Cumhurbaşkanlığı Yüksek İstişare Kurulu Üyesi Cemil Çiçek'in yüzde 50+1 sistemini eleştirerek “50 +1'in hem bugün hem de gelecekte önemli sıkıntılara sebebiyet vereceğini ve Türkiye'yi bir kaosa sürükleyeceğini söyledim yine söylüyorum”  demesi MHP Genel Başkanı Devlet Bahçeli'nin tepkisini çekmişti.

Bahçeli dün gerçekleşen grup toplantısında, “Cumhurbaşkanlığı Hükümet Sistemi milli bekanın güvencesi, milli birlik ve dayanışmanın sırrıdır. Bu sistemin meşruiyet temeli yüzde 50+1'dir” dedi. Bahçeli konuşmasının devamında Cemil Çiçek'i şu cümlelerle eleştirdi:

Yüzde 50+1 oy nisabını eleştirenleri anlayışla karşılamamız, bunu felaket olarak yorumlayan karamsarları makul bulmamız abesle iştigaldir. Cumhurbaşkanlığı Yüksek İstişare Kurulu Üyesi Sayın Cemil Çiçek, yüzde 50+1'in hem bugün hem de gelecekte önemli sıkıntılara sebebiyet vereceğini, Türkiye'yi bir kaosa sürükleyeceğini iddia ediyor. 
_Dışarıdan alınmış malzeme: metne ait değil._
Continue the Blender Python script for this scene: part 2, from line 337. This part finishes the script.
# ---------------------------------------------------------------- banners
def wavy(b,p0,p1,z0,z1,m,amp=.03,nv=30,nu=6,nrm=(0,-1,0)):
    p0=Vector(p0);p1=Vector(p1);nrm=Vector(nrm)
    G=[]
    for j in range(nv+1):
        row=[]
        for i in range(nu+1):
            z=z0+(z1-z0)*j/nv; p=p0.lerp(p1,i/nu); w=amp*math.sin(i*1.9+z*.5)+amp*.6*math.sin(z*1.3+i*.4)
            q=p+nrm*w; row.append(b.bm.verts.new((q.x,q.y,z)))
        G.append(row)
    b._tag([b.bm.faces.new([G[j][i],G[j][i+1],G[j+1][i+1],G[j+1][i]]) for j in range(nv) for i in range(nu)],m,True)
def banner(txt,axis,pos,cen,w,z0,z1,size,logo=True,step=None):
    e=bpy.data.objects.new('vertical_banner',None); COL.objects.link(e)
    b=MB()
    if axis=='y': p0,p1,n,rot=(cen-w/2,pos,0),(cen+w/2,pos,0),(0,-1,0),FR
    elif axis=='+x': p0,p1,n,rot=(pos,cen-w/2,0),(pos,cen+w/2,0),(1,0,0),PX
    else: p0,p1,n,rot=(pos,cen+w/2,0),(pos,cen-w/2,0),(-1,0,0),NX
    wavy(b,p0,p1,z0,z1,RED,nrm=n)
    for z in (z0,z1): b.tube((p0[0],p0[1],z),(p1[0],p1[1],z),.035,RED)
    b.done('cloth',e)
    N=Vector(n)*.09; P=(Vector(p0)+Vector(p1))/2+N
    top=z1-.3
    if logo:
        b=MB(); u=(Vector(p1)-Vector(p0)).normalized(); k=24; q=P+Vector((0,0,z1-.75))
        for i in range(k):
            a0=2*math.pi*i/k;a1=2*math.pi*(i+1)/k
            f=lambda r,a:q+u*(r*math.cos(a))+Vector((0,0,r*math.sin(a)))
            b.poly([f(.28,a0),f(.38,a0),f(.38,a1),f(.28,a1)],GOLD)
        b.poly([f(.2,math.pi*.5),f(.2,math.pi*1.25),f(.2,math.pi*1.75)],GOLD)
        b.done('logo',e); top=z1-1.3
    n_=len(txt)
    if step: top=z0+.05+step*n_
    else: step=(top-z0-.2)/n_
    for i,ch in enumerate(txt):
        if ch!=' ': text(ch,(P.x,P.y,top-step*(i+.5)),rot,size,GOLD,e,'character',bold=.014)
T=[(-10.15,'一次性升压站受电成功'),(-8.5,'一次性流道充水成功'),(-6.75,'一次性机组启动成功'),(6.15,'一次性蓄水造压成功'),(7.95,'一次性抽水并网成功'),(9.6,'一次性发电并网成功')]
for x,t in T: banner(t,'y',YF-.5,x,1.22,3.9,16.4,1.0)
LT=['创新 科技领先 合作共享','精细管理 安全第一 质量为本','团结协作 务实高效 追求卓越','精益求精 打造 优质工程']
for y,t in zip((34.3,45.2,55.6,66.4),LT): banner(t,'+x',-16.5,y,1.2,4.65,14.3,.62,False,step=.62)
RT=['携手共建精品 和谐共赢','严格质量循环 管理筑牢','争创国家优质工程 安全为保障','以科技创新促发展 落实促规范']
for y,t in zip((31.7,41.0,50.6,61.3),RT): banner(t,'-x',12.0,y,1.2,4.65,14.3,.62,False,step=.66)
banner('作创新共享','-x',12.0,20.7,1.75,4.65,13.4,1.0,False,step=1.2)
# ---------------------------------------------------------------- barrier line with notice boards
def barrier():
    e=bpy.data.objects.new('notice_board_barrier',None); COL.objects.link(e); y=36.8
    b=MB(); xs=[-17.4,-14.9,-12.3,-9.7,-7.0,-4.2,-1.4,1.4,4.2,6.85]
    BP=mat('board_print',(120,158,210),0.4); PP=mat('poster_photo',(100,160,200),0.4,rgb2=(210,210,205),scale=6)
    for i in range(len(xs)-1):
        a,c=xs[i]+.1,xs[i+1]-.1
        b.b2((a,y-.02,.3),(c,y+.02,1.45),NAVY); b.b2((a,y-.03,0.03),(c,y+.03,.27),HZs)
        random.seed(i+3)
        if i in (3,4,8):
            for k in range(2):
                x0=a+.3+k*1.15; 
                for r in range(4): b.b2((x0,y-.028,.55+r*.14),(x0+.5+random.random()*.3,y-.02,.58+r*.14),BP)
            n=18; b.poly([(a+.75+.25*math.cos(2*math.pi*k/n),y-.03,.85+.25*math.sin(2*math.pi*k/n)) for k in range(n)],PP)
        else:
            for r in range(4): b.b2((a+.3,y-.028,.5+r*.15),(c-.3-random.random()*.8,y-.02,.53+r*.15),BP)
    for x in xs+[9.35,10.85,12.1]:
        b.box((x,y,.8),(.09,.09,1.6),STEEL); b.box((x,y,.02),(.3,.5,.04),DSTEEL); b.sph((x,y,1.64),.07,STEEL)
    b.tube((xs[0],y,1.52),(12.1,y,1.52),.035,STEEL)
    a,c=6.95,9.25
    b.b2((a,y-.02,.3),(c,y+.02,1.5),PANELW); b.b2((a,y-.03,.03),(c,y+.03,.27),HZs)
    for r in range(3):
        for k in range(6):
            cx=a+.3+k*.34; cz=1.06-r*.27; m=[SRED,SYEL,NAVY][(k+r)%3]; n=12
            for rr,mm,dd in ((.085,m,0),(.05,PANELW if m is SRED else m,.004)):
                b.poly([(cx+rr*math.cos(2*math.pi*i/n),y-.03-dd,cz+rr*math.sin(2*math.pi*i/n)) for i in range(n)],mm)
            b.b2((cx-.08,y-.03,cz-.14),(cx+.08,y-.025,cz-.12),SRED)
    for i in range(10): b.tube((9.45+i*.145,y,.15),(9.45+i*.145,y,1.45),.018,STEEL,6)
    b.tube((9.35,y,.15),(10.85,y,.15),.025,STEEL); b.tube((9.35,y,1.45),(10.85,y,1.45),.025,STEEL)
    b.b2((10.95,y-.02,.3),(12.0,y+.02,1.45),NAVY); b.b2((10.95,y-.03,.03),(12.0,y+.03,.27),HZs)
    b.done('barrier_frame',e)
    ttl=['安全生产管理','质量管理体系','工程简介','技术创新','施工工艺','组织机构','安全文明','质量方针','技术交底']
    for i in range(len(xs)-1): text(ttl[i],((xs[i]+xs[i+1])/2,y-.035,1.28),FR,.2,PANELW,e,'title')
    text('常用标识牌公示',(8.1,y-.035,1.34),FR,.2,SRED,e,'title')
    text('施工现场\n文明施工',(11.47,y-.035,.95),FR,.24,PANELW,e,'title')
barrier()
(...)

Bu tuhaf ve tahrip gücü yüksek sözlerin benzerini Türkiye'nin istikrarsızlığa gömülmesini, siyasi anlaşmazlıkların içine düşmesini isteyen çevreler de ileri sürüyor. Sayın Çiçek, sizin kafanızda, dilinizin altında sakladığınız bir oran var mıdır? Varsa ne zaman açıklamayı düşünüyorsunuz? Açıkla da bilelim, niyetini öğrenelim. Türkiye'nin kaostan, işgalden, imhadan kıl payı kurtulduğunu ne çabuk hafıza kayıtlarınızdan çıkardınız? Buradan nereye ulaşmaya, ne yapmaya, kimlere şirin görünmeye çalışıyorsunuz? FETÖ'cü Fehmi Koru da aynı şeyleri söylüyor, farkında mısınız? Yüzde 50+1 kaos olmasın diye belirlendi, bunu da mı inkar ediyorsunuz?

CEMİL ÇİÇEK'TEN JET YANIT
Sözcü'den Aytunç Erkin, bugünkü yazısında Çiçek'i aradığını ve Bahçeli'nin dünkü açıklamalarını sorduğunu aktardı. Çiçek'in Erkin'e yanıtı şöyle oldu:

Artık bir şey demiyorum. Ben sizinle yaptığım röportajda söylemiştim: Doğrusu siz gazetecilik yapıyorsunuz. İtirazlarım çok açık. Ama fikir değil ben tartışılıyorum. Kusura bakmayın bundan sonra beyanat vermeyeceğim. Benim söylediğim belli Sayın Bahçeli'nin de. Konunun nasıl gündeme geldiği belli. Kim nasıl değerlendiriyorsa ya da anlıyorsa anlasın. Bir kez daha söylüyorum: Konunun nasıl gündeme geldiği belli. Açıklamalarım ortada. Değerlendirmesi gerekenler değerlendirir. Ayrıca açıklama yapmam gerekmez.

Çiçek, Erkin'e teşekkür ederek cümlelerini şöyle sürdürdü: 

Ama gördünüz değil mi? Dediklerim doğru çıkıyor. Fikirler değil ben tartışılıyorum. Bu ortam sağlıklı bir konuşma ortamı değil ki! İnsanlar konuşsa… Altını yeniden çiziyorum: Konunun nasıl gündeme geldiği belli. Dolayısıyla kamuoyu nasıl değerlendirir, değerlendirmesi gerekenler nasıl değerlendirecektir.